Her uncompromising appearance on the BBC Today programme showed she could hold the line under fire; it sounded as if the Thatcher era had been born again, as though 'gunboat' diplomacy had been adopted by the Department of Social Security to see off the whingers.

Miss Widdecombe, the Parliamentary Under-Secretary for Social Security, appeared to be speaking the same language as Michael Portillo, the Chief Secretary to the Treasury, who had told MPs that those in need would be protected against the effect on the Retail Price Index and nothing more. 'Why is it special? There is a rise in prices and that rise in prices will be reflected in the RPI and that itself is the basis for our ordinary uprating . . . I don't think something has happened which is so out of the ordinary that we in social security do not have the ordinary means of addressing it,' Miss Widdecombe said.

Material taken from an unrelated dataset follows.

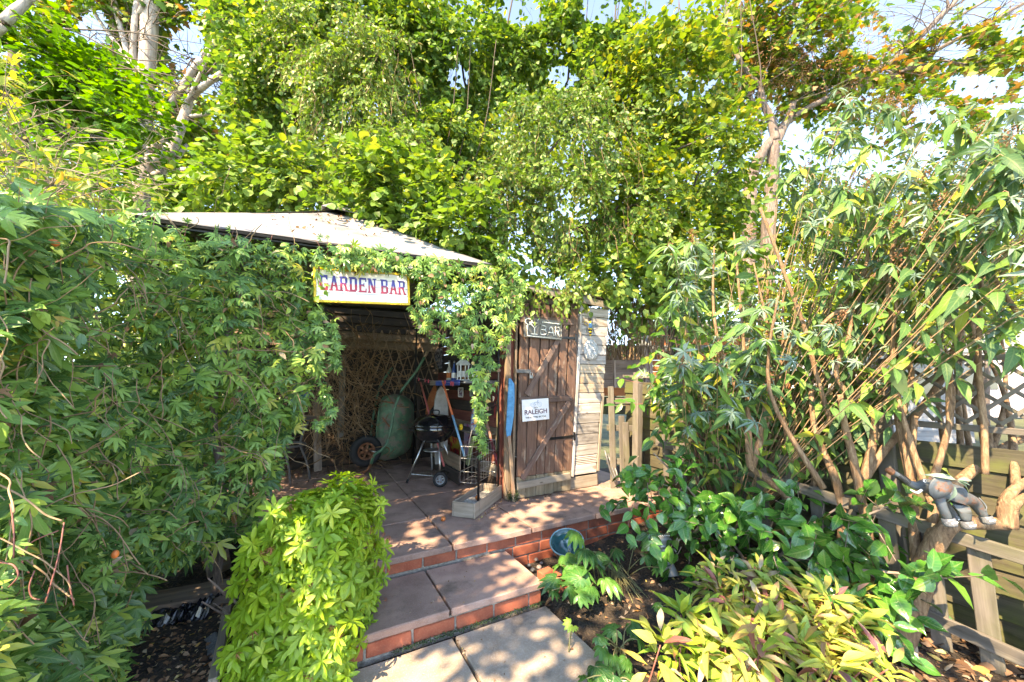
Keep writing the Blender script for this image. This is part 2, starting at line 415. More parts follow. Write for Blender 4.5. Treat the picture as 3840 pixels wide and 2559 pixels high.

But, at 1pm, the line had changed again. Peter Lilley, the Secretary of State for Social Security, made it clear additional help would be given.

Colleagues say Miss Widdecombe is a no-nonsense minister, bustling, business-like and a believer in Thatcherite supply side economics. 'But she isn't hard-hearted - far from it,' one Whitehall insider said. 'She's very bright. In fact, there's a good mix between Ann and Peter on the right of the party, and Nick Scott (Minister of State) and Alistair Burt (Under-Secretary) on the left. They all get on very well.'

Miss Widdecombe, 45, elected for Maidstone in 1987, was a backbench fighter for the Society for the Protection of the Unborn Child, which has campaigned for tighter abortion laws, and a member of the Church of England until she announced she was leaving over the ordination of women. She is observing Lent by abstaining from morning coffee.

Educated at Oxford, the daughter of a former defence chief, Miss Widdecombe includes researching Charles II's escape among her recreations. Yesterday, after her radio appearance, the Cabinet agreed its own escape route.